**EXERCISE DESCRIPTION**
Retype only what runs from the first line of the records to the line with "sc.camera = camo", inclusive, and no pictures.

A run of records
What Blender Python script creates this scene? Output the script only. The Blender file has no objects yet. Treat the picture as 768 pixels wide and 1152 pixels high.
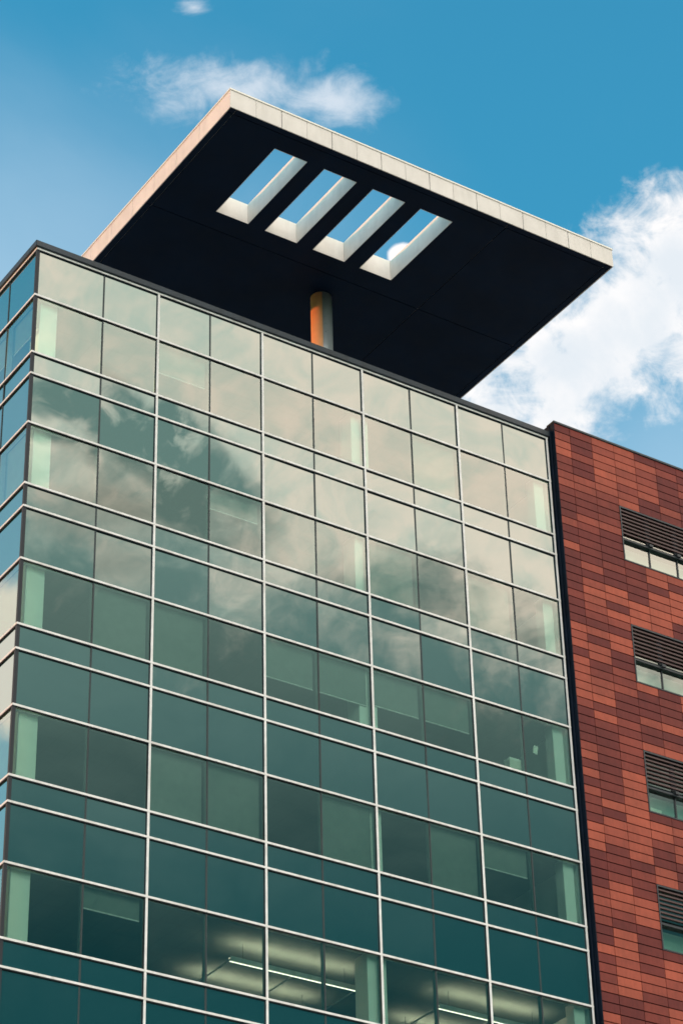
import bpy, bmesh, math, random
from mathutils import Vector, Matrix
random.seed(7)
R = math.radians
sc = bpy.context.scene
COL = sc.collection

# ------------------------------------------------------------------ camera
Z0 = 46.453                      # roof line of the glass tower above the street
CR = Vector((0.83681, -0.54696, -0.02276)); CU = Vector((-0.28480, -0.47047, 0.83520)); CF = Vector((0.46753, 0.69245, 0.55065))
CF.normalize(); CR = (CR - CF * CR.dot(CF)).normalized(); CU = CR.cross(CF)
cam = bpy.data.cameras.new('camera'); camo = bpy.data.objects.new('camera', cam); COL.objects.link(camo)
m = Matrix((CR, CU, -CF)).transposed().to_4x4(); m.translation = Vector((-23.884, -49.796, Z0 - 44.853))
camo.matrix_world = m
cam.sensor_width = 36; cam.sensor_fit = 'AUTO'; cam.lens = 2899.24 / 1152 * 36
cam.clip_start = 0.5; cam.clip_end = 6000
sc.camera = camo

# ------------------------------------------------------------------ light numbers
SUN_AZ, SUN_EL = -53.0, 4.0       # degrees: azimuth from +Y towards +X
SUN_STRENGTH = 1.0
SKY_STRENGTH = 0.15
EXPOSURE = 1.85
SKY_GAIN = (0.29, 1.05, 1.12)
CLOUD_GAIN = 1.9                  # cloud radiance relative to the clear sky (before SKY_STRENGTH)
sc.view_settings.view_transform = 'Standard'; sc.view_settings.look = 'None'
sc.view_settings.gamma = 1.0; sc.view_settings.use_curve_mapping = False
sc.view_settings.exposure = EXPOSURE
sc.render.engine = 'CYCLES'
sc.cycles.use_denoising = True
sc.cycles.max_bounces = 10; sc.cycles.diffuse_bounces = 4; sc.cycles.glossy_bounces = 4; sc.cycles.transparent_max_bounces = 16
sc.cycles.sample_clamp_indirect = 6
sc.cycles.filter_width = 1.6

# ------------------------------------------------------------------ node arithmetic
class X:
    """a value socket with arithmetic"""
    nt = None
    def __init__(s, v): s.v = v
    @staticmethod
    def op(o, *a, clamp=False):
        n = X.nt.nodes.new('ShaderNodeMath'); n.operation = o; n.use_clamp = clamp
        for i, q in enumerate(a):
            q = q.v if isinstance(q, X) else q
            if isinstance(q, (int, float)): n.inputs[i].default_value = q
            else: X.nt.links.new(q, n.inputs[i])
        return X(n.outputs[0])
    def __add__(s, o): return X.op('ADD', s, o)
    __radd__ = __add__
    def __sub__(s, o): return X.op('SUBTRACT', s, o)
    def __rsub__(s, o): return X.op('SUBTRACT', o, s)
    def __mul__(s, o): return X.op('MULTIPLY', s, o)
    __rmul__ = __mul__
    def __truediv__(s, o): return X.op('DIVIDE', s, o)
def smooth(v, lo, hi):
    n = X.nt.nodes.new('ShaderNodeMapRange'); n.interpolation_type = 'SMOOTHSTEP'; n.clamp = True
    X.nt.links.new(v.v, n.inputs[0]); n.inputs[1].default_value = lo; n.inputs[2].default_value = hi
    return X(n.outputs[0])
def clampx(v, lo, hi): return X.op('MINIMUM', X.op('MAXIMUM', v, lo), hi)
def xmax(a, b): return X.op('MAXIMUM', a, b)
def vdot(vec, axis):
    n = X.nt.nodes.new('ShaderNodeVectorMath'); n.operation = 'DOT_PRODUCT'
    X.nt.links.new(vec, n.inputs[0]); n.inputs[1].default_value = axis
    return X(n.outputs['Value'])
def noise(vec, scale, detail=6, rough=0.55, dist=0.0, off=(0, 0, 0), stretch=(1, 1, 1)):
    mp = X.nt.nodes.new('ShaderNodeMapping'); mp.inputs['Location'].default_value = off; mp.inputs['Scale'].default_value = stretch
    X.nt.links.new(vec, mp.inputs[0])
    n = X.nt.nodes.new('ShaderNodeTexNoise'); n.inputs['Scale'].default_value = scale; n.inputs['Detail'].default_value = detail
    n.inputs['Roughness'].default_value = rough; n.inputs['Distortion'].default_value = dist
    X.nt.links.new(mp.outputs[0], n.inputs['Vector'])
    return X(n.outputs['Fac'])
def col3(c): return (c[0], c[1], c[2], 1)
def mixc(f, a, b, blend='MIX'):
    n = X.nt.nodes.new('ShaderNodeMix'); n.data_type = 'RGBA'; n.blend_type = blend
    for q, s in ((f, n.inputs[0]), (a, n.inputs[6]), (b, n.inputs[7])):
        q = q.v if isinstance(q, X) else q
        if isinstance(q, (int, float)): s.default_value = q
        elif isinstance(q, tuple): s.default_value = col3(q)
        else: X.nt.links.new(q, s)
    return n.outputs[2]

# ------------------------------------------------------------------ world: clear evening sky + cloud banks, all by direction
w = bpy.data.worlds.new('World'); sc.world = w; w.use_nodes = True
nt = w.node_tree; nt.nodes.clear(); X.nt = nt
out = nt.nodes.new('ShaderNodeOutputWorld'); bg = nt.nodes.new('ShaderNodeBackground')
nt.links.new(bg.outputs[0], out.inputs[0]); bg.inputs['Strength'].default_value = SKY_STRENGTH
sky = nt.nodes.new('ShaderNodeTexSky'); sky.sky_type = 'NISHITA'; sky.sun_disc = False
sky.sun_elevation = R(SUN_EL); sky.sun_rotation = R(SUN_AZ); sky.altitude = 0; sky.air_density = 1.0; sky.dust_density = 0.6; sky.ozone_density = 2.0
tc = nt.nodes.new('ShaderNodeTexCoord'); D = tc.outputs['Generated']
gain = mixc(1.0, sky.outputs[0], SKY_GAIN, 'MULTIPLY')
def bank_axes(rt, up, fw):
    """gnomonic coordinates (x right, y down, in units of 1/2900 rad) round a compass direction of the sky"""
    den = X.op('MAXIMUM', vdot(D, fw), 0.12)
    return vdot(D, rt) / den * 2899 + 384, 576 - vdot(D, up) / den * 2899, smooth(vdot(D, fw), 0.15, 0.5)
def ell(ax, ay, cx, cy, rx, ry, ang=0):
    c, s = math.cos(R(ang)), math.sin(R(ang))
    a = ((ax - cx) * c + (ay - cy) * s) / rx; b = ((ay - cy) * c - (ax - cx) * s) / ry
    return 1 - X.op('SQRT', a * a + b * b)
n_big = noise(D, 22, 9, .58, .3)
n_fine = noise(D, 60, 9, .62, .4)
n_soft = noise(D, 9, 5, .5, .6, (3, 1, 2))
n_wisp = noise(D, 46, 10, .66, .9, (2, 3, 1), (1, 1, 1.8))
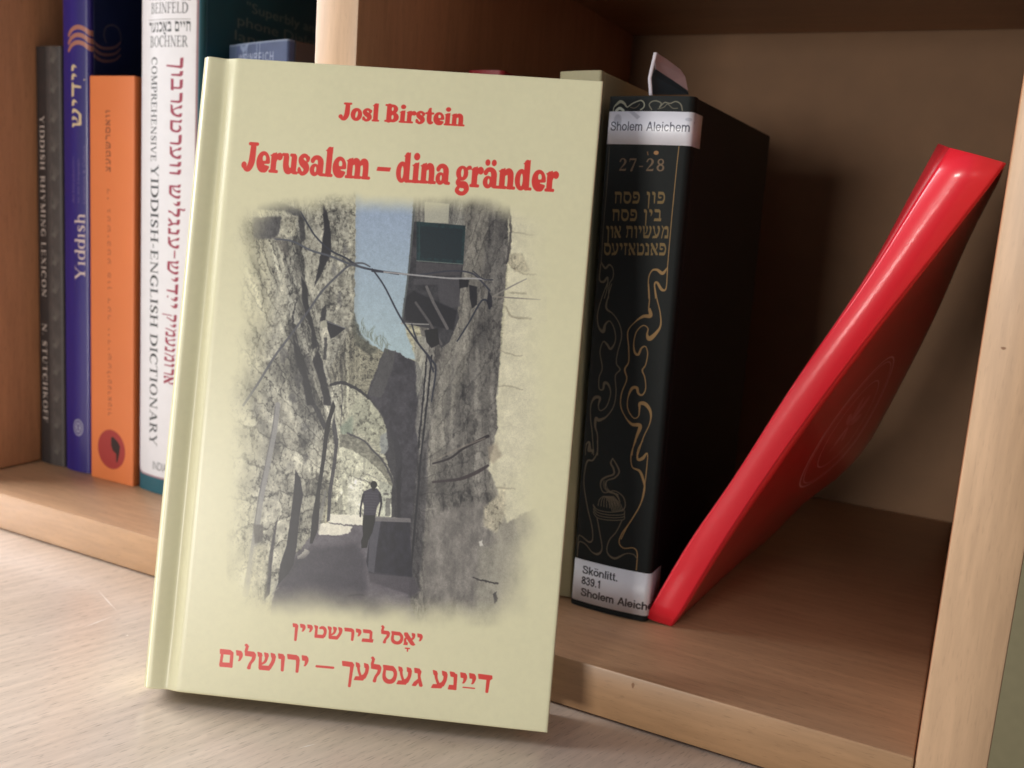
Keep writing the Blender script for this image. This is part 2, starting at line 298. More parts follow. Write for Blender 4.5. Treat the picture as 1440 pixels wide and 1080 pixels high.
def A_(cx, cy, rx, ry, a0, a1, r, n=14): return ('l', [(cx+rx*math.cos(math.radians(a0+(a1-a0)*k/n)), cy+ry*math.sin(math.radians(a0+(a1-a0)*k/n)), r) for k in range(n+1)])
def Fl(x0, y0, x1, y1, r):
    d = math.hypot(x1-x0, y1-y0); nx, ny = -(y1-y0)/d*r, (x1-x0)/d*r
    return Po((x0+nx,y0+ny),(x1+nx,y1+ny),(x1-nx,y1-ny),(x0-nx,y0-ny))
def make_sans(r):
    xh = .73; y = xh/2
    hs = [Fl(.12,0,.12,1,r), A_(.33,.42,.21-0,.31-r,180,0,r), Fl(.54,0,.54,.44,r)]
    ns = [Fl(.12,0,.12,xh,r), A_(.33,.42,.21,.31-r,180,0,r), Fl(.54,0,.54,.44,r)]
    bowl = [A_(.32,y,.24,y-r,0,360,r,24)]
    return {' ': (.36,[]), '.': (.3,[Fl(.15,0,.15,2*r,r)]), 'i': (.26,[Fl(.13,0,.13,xh,r),Fl(.13,.88,.13,1.0,r)]), 'l': (.26,[Fl(.13,0,.13,1,r)]),
     't': (.36,[Fl(.16,.12,.16,.95,r),A_(.27,.16,.11,.16-r,180,280,r),Fl(.02,xh-r*.7,.32,xh-r*.7,r*.75)]),
     'h': (.66,hs), 'n': (.66,ns), 'm': (.98,ns[:1]+[A_(.3,.42,.18,.31-r,180,0,r),Fl(.48,0,.48,.44,r),A_(.66,.42,.18,.31-r,180,0,r),Fl(.84,0,.84,.44,r)]),
     'o': (.64,bowl), 'ö': (.64,bowl+[Fl(.2,.88,.2,1,r),Fl(.44,.88,.44,1,r)]),
     'e': (.64,[A_(.32,y,.24,y-r,0,320,r,24),Fl(.1,y,.58,y,r*.8)]), 'c': (.60,[A_(.32,y,.24,y-r,42,318,r,22)]),
     'k': (.60,[Fl(.12,0,.12,1,r),Fl(.16,.26,.52,xh,r),Fl(.28,.42,.54,0,r)]),
     'S': (.76,[S((.64,.72,r),(.56,.88,r),(.38,1-r,r),(.18,.88,r),(.15,.73,r),(.26,.58,r),(.44,.5,r),(.62,.4,r),(.65,.24,r),(.54,.09,r),(.37,r,r),(.18,.1,r),(.11,.28,r))]),
     'A': (.78,[Fl(.06,0,.39,1,r),Fl(.72,0,.39,1,r),Fl(.2,.33,.58,.33,r)]),
     '8': (.62,[A_(.31,.74,.19,.26-r,0,360,r,20),A_(.31,.27,.23,.27-r,0,360,r,20)]),
     '3': (.62,[S((.1,.76,r),(.2,.93,r),(.36,.93,r),(.48,.76,r),(.4,.58,r),(.28,.53,r)),S((.28,.53,r),(.46,.48,r),(.52,.26,r),(.4,.08,r),(.22,.06,r),(.08,.24,r))]),
     '9': (.62,[A_(.31,.68,.21,.32-r,0,360,r,20),S((.52,.72,r),(.52,.4,r),(.42,.12,r),(.26,.06,r),(.12,.2,r))]),
     '1': (.56,[Fl(.34,0,.34,1,r),Fl(.34,.92,.14,.74,r)]),
     'W': (1.0,[Fl(.06,1,.27,0,r),Fl(.27,0,.5,1,r),Fl(.5,1,.73,0,r),Fl(.73,0,.94,1,r)]), 'E': (.66,[Fl(.13,0,.13,1,r),Fl(.13,1-r,.58,1-r,r),Fl(.13,.52,.54,.52,r),Fl(.13,r,.6,r,r)]),
     'I': (.3,[Fl(.15,0,.15,1,r)]), 'N': (.76,[Fl(.13,0,.13,1,r),Fl(.63,0,.63,1,r),Fl(.13,1,.63,0,r)]), 'R': (.74,[Fl(.13,0,.13,1,r),A_(.4,.75,.2,.25-r,90,-90,r),Fl(.13,1-r,.4,1-r,r),Fl(.13,.5+r,.4,.5+r,r),Fl(.4,.5,.62,0,r)]),
     'C': (.76,[A_(.4,.5,.28,.5-r,42,318,r,24)]), 'H': (.76,[Fl(.13,0,.13,1,r),Fl(.63,0,.63,1,r),Fl(.13,.52,.63,.52,r)])}
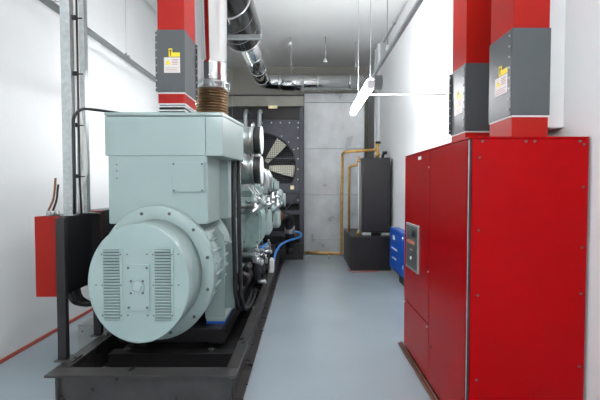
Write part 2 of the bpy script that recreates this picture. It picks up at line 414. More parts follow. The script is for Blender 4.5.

**RESPONSE BELOW**
What Blender Python script creates this scene? Output the script only. The Blender file has no objects yet. Treat the picture as 768 pixels wide and 1152 pixels high.
import bpy, bmesh, math, random
from mathutils import Vector, Matrix
random.seed(7)
R = math.radians
sc = bpy.context.scene
COL = sc.collection

# ------------------------------------------------------------------ camera
Z0 = 46.453                      # roof line of the glass tower above the street
CR = Vector((0.83681, -0.54696, -0.02276)); CU = Vector((-0.28480, -0.47047, 0.83520)); CF = Vector((0.46753, 0.69245, 0.55065))
CF.normalize(); CR = (CR - CF * CR.dot(CF)).normalized(); CU = CR.cross(CF)
cam = bpy.data.cameras.new('camera'); camo = bpy.data.objects.new('camera', cam); COL.objects.link(camo)
m = Matrix((CR, CU, -CF)).transposed().to_4x4(); m.translation = Vector((-23.884, -49.796, Z0 - 44.853))
camo.matrix_world = m
cam.sensor_width = 36; cam.sensor_fit = 'AUTO'; cam.lens = 2899.24 / 1152 * 36
cam.clip_start = 0.5; cam.clip_end = 6000
sc.camera = camo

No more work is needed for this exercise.